Southern Petrochemical Industries Corporation (Spic), the flagship company of AC Muthiah group, has got shareholders? nod to convert part of its debt into equity. Hence, the company has decided to allot a minority stake to a consortium of 10 lenders led by Central Bank of India.

The board of directors has decided to allot up to 44,05,259 equity shares on preferential basis to secured lenders at a face value of Rs 10 each.

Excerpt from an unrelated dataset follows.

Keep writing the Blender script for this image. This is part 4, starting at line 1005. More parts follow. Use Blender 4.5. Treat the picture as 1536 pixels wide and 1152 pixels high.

This was done by converting company’s secured debt of Rs 8.37 crore at an issue price of Rs 19 per share, which includes a premium of Rs 9 per share. The conversion price of Rs 19 is at a discount of over 27.11% of the closing price of Spic on NSE at Rs 24.15 on Wednesday. The shares would be allotted to lenders including Central Bank of India, Canara Bank, State Bank of Patiala, Dena Bank, United Bank of India, Bank of Rajasthan, New India Assurance Company, Tamilnadu Mercantile Bank, State Bank of Hyderabad, and Bank of Baroda. The corporate debt restructuring (CDR) package, approved by the empowered group on February 24, 2010, has stipulated conversion of debt into equity by issuing fresh capital on a preferential basis to the lenders. The CDR package is sanctioned by Arcil and the main promoters, MA Chidambaram group, will pump in Rs 150 crore in the company’s equity, through their wholly-owned subsidiary Ficon Holdings, Mauritius by preferential issue.

Earlier, Asset Reconstruction Company (India) (Arcil) had converted Rs 30-crore outstanding debt of Spic it acquired from the lenders into 1.66 crore equity shares at Rs 18 per share including a premium of Rs 8 on a preferential basis. This translates into 12.72% of the total outstanding equity shares of Spic.